Le cas de Bocoum est particulièrement préoccupant, compte tenu des tensions politiques au Mali, où le gouvernement de transition a interdit les activités des partis politiques et où le régulateur des médias a mis en garde contre la couverture de tels événements. Bien que la Haute Autorité de la Communication (HAC) ait déclaré que le travail de Bocoum ne relevait pas de sa compétence, Radio France Internationale (RFI) a signalé qu’il pourrait être arrêté par les services de sécurité de l’État. Le CPJ a demandé une enquête urgente sur sa disparition, soulignant la menace qu’elle représente pour la liberté de la presse dans le pays.
[ Traduction : #Mali:: Le journaliste Yeri Bocoum est porté disparu depuis le 8 juin, un jour après avoir couvert une manifestation interdite. Le CPJ appelle les autorités à enquêter de toute urgence sur sa disparition. ]

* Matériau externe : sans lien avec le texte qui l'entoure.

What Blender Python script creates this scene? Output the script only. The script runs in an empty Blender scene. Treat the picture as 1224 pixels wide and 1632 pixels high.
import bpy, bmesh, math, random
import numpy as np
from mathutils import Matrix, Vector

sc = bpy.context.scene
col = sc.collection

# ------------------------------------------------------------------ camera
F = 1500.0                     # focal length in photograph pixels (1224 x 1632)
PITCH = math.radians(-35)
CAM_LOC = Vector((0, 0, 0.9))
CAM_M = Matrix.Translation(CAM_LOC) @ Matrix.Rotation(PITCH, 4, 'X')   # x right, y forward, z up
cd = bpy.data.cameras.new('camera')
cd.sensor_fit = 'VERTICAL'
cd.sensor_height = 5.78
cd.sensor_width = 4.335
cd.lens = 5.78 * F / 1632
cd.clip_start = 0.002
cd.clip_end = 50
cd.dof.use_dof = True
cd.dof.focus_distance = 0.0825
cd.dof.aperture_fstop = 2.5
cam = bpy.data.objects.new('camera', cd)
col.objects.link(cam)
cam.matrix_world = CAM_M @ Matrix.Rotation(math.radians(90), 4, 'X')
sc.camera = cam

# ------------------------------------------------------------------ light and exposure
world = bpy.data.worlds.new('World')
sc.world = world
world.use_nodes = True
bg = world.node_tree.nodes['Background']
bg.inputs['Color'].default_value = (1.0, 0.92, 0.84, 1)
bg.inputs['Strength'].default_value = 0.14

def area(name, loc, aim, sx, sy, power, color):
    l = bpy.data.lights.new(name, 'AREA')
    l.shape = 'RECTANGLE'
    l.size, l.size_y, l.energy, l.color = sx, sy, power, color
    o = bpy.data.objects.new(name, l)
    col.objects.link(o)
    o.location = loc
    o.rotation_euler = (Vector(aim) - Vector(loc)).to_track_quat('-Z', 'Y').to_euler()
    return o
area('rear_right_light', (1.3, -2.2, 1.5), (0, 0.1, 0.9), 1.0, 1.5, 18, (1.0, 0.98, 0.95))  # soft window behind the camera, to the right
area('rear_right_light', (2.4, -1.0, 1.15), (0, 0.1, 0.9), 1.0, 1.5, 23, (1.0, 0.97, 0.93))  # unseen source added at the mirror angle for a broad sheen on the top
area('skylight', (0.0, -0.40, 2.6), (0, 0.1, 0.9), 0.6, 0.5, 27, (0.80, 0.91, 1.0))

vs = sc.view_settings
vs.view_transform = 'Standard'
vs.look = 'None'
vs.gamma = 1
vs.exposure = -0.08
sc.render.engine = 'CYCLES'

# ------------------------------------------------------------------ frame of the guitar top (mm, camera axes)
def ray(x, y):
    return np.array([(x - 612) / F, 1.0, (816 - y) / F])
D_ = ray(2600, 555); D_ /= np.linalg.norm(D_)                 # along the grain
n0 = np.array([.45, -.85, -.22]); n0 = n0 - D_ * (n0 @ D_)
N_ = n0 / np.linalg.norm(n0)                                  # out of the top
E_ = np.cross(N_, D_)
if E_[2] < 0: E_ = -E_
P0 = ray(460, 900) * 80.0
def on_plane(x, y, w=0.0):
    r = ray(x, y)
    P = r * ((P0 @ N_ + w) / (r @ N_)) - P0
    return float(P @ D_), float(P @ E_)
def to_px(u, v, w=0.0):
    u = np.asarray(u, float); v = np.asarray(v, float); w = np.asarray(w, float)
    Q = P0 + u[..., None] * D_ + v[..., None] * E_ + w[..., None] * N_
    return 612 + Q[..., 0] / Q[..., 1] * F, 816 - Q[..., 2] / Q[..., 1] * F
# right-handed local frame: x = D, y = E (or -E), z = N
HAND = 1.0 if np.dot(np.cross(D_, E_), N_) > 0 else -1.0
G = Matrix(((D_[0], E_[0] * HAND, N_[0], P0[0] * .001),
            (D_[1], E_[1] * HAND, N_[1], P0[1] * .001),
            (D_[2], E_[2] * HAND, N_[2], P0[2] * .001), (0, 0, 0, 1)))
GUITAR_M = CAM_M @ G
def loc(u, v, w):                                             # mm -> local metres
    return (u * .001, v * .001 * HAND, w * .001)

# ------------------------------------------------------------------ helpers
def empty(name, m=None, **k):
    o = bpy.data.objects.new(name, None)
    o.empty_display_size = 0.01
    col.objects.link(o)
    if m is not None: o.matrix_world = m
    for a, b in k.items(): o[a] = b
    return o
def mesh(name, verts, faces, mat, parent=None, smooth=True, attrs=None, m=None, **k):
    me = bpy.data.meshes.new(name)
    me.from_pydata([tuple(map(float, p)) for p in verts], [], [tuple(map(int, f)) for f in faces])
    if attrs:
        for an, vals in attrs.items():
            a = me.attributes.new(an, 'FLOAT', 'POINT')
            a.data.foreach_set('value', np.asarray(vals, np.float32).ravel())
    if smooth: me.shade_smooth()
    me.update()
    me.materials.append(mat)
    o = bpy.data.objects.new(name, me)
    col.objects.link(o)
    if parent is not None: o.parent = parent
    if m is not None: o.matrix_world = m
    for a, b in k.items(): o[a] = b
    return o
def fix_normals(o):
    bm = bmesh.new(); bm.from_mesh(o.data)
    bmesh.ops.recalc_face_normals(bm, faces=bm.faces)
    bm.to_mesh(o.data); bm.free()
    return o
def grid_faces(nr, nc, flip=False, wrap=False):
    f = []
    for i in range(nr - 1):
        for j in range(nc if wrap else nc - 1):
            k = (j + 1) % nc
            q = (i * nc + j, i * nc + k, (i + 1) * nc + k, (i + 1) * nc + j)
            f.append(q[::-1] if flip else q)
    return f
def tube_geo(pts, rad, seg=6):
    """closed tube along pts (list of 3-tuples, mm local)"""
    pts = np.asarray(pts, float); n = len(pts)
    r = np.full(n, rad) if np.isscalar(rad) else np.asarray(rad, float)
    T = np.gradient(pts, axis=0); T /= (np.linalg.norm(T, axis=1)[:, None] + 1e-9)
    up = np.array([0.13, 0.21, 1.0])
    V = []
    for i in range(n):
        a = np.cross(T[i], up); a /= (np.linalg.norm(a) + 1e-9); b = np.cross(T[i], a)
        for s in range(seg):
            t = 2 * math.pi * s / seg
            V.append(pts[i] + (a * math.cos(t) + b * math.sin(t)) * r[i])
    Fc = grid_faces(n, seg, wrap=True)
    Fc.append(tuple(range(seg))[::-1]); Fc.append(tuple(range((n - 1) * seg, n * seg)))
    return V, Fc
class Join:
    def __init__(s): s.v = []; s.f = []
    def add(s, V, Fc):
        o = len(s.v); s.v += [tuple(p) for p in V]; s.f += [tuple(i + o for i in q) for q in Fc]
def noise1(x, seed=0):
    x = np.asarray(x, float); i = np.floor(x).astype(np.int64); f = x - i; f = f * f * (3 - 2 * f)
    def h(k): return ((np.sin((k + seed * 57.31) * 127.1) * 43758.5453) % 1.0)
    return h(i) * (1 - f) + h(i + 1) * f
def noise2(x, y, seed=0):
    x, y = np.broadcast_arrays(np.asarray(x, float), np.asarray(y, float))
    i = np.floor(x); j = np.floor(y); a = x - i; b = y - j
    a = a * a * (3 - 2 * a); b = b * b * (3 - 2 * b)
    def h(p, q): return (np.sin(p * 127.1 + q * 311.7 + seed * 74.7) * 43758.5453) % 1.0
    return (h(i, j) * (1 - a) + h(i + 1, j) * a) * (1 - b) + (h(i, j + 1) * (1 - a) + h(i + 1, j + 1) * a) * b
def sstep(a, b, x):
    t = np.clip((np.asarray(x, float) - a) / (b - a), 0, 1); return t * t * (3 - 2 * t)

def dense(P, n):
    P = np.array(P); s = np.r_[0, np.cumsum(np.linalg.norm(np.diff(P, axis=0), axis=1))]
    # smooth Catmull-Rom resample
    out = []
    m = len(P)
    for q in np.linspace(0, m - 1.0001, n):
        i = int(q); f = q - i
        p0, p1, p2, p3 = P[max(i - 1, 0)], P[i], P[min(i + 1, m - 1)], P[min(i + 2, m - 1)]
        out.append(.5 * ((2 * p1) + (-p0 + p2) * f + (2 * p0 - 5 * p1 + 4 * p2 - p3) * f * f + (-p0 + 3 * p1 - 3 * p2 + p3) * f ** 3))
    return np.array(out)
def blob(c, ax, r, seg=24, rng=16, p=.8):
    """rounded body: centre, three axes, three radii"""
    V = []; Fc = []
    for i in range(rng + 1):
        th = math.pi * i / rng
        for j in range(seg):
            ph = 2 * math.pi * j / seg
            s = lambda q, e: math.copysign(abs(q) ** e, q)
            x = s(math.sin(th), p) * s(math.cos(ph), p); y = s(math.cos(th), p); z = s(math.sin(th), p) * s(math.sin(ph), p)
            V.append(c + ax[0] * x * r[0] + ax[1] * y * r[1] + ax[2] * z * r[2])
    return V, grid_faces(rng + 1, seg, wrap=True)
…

Les médias en Guinée sont confrontés à une répression croissante, selon des informations de la Fondation des Médias d’Afrique de l’Ouest (MFWA) faisant état de journalistes arbitrairement détenus, intimidés et censurés par les forces de sécurité. Le régulateur des médias du pays a notamment suspendu Mamadou Taslima Diallo alias Williams Campbell, l’animateur de Star en ligne. Par ailleurs, la HAC a imposé des mesures de censure sévères, suspendant le site d’information www.depecheguinee.com et son rédacteur en chef, Abdoul Latif Diallo. Ces actions, ainsi que le blocage du site Internet de Mosaïque Guinéeet l’expulsion du journaliste français Thomas Dietrich, témoignent des restrictions croissantes imposées à la liberté de la presse.
Le Niger a rétabli les peines de prison pour diffamation, insultes et désinformation, justifiant cette décision comme visant à équilibrer la liberté d’expression avec la protection des droits individuels et le maintien de l’ordre public. Cette décision annule l’amendement du gouvernement précédent de 2022 qui remplaçait les peines de prison par des amendes et souligne la régression de la liberté de la presse depuis le coup d’État de juillet 2023. Les journalistes sont confrontés à de graves intimidations et nombre d’entre eux refusent de s’exprimer par crainte de l’exil ou de l’emprisonnement. MFWA exprime sa profonde préoccupation face à ces développements, rappelant l’enlèvement de Samira Sabou et la détention de Soumma Maïga et Ousmane Toudu.
En bref
La Collaboration on International ICT Policy for East and Southern Africa (Collaboration sur la politique internationale des TIC pour l’Afrique orientale et australe – CIPESA) est appelée à jouer un rôle central en réunissant les parties prenantes africaines autour de la gouvernance de l’Internet, en mettant l’accent sur la contribution vitale d’une société civile instruite et active au développement durable. Grâce au projet Civil Society Alliances for Digital Empowerment (CADE), lancé à Genève le 31 mai, la CIPESA facilitera l’autonomisation des organisations de la société civile (OSC), leur permettant d’exercer une plus grande influence dans le domaine de l’élaboration des politiques numériques et de la gouvernance internationale.
Un article sur des allégations de corruption au parlement ougandais a conduit à l’arrestation des journalistes Dickson Mubiru et Alirabaki Ssengooba. De manière inattendue, les charges contre eux sont passées de la diffamation à l’exploitation d’une publication en ligne sans licence. Ces arrestations s’inscrivent dans le contexte de la campagne contre la corruption du président, qui a récemment abouti à l’arrestation de plusieurs députés. Le directeur exécutif du Réseau des droits de l’homme pour les journalistes-Ouganda (HRNJ-Ouganda), Robert Ssempala, a déclaré : « les journalistes doivent être protégés et non persécutés pour avoir exercé leur liberté d’expression et demandé des comptes à ceux qui sont au pouvoir ».